>>

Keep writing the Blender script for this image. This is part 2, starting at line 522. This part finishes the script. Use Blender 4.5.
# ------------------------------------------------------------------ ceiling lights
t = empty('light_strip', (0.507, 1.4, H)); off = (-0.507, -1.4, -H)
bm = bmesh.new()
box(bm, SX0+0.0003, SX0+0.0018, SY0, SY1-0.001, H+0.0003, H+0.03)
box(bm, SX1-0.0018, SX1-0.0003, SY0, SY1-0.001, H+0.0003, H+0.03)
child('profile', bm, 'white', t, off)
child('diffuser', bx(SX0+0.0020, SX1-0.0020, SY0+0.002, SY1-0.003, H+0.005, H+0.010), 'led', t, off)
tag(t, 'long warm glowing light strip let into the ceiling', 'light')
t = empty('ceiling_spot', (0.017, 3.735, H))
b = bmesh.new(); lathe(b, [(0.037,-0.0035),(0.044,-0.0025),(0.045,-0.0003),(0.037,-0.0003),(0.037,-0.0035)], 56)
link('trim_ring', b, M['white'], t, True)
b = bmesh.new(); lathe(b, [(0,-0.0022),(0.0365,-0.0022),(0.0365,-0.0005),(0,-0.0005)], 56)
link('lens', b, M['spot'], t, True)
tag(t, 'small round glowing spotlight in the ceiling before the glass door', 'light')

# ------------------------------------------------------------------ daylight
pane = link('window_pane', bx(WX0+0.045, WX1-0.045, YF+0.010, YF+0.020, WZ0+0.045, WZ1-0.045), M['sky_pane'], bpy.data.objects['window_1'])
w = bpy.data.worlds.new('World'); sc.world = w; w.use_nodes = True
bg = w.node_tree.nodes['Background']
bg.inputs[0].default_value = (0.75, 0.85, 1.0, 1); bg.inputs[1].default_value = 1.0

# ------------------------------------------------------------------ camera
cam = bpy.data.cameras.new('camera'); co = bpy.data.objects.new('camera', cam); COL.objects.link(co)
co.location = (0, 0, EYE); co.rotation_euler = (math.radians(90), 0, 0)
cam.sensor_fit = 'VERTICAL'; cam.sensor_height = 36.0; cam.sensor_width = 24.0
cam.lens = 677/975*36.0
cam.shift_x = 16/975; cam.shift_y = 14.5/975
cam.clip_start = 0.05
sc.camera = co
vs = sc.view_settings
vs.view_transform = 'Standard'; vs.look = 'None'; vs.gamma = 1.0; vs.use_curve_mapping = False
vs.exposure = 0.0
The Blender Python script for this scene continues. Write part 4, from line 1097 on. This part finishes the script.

<<

- _What is being asked_: Return each entry from above without altering a single character.

- _The response_:
Keep writing the Blender script for this image. This is part 2, starting at line 522. This part finishes the script. Use Blender 4.5.
# ------------------------------------------------------------------ ceiling lights
t = empty('light_strip', (0.507, 1.4, H)); off = (-0.507, -1.4, -H)
bm = bmesh.new()
box(bm, SX0+0.0003, SX0+0.0018, SY0, SY1-0.001, H+0.0003, H+0.03)
box(bm, SX1-0.0018, SX1-0.0003, SY0, SY1-0.001, H+0.0003, H+0.03)
child('profile', bm, 'white', t, off)
child('diffuser', bx(SX0+0.0020, SX1-0.0020, SY0+0.002, SY1-0.003, H+0.005, H+0.010), 'led', t, off)
tag(t, 'long warm glowing light strip let into the ceiling', 'light')
t = empty('ceiling_spot', (0.017, 3.735, H))
b = bmesh.new(); lathe(b, [(0.037,-0.0035),(0.044,-0.0025),(0.045,-0.0003),(0.037,-0.0003),(0.037,-0.0035)], 56)
link('trim_ring', b, M['white'], t, True)
b = bmesh.new(); lathe(b, [(0,-0.0022),(0.0365,-0.0022),(0.0365,-0.0005),(0,-0.0005)], 56)
link('lens', b, M['spot'], t, True)
tag(t, 'small round glowing spotlight in the ceiling before the glass door', 'light')

# ------------------------------------------------------------------ daylight
pane = link('window_pane', bx(WX0+0.045, WX1-0.045, YF+0.010, YF+0.020, WZ0+0.045, WZ1-0.045), M['sky_pane'], bpy.data.objects['window_1'])
w = bpy.data.worlds.new('World'); sc.world = w; w.use_nodes = True
bg = w.node_tree.nodes['Background']
bg.inputs[0].default_value = (0.75, 0.85, 1.0, 1); bg.inputs[1].default_value = 1.0

# ------------------------------------------------------------------ camera
cam = bpy.data.cameras.new('camera'); co = bpy.data.objects.new('camera', cam); COL.objects.link(co)
co.location = (0, 0, EYE); co.rotation_euler = (math.radians(90), 0, 0)
cam.sensor_fit = 'VERTICAL'; cam.sensor_height = 36.0; cam.sensor_width = 24.0
cam.lens = 677/975*36.0
cam.shift_x = 16/975; cam.shift_y = 14.5/975
cam.clip_start = 0.05
sc.camera = co
vs = sc.view_settings
vs.view_transform = 'Standard'; vs.look = 'None'; vs.gamma = 1.0; vs.use_curve_mapping = False
vs.exposure = 0.0
The Blender Python script for this scene continues. Write part 4, from line 1097 on. This part finishes the script.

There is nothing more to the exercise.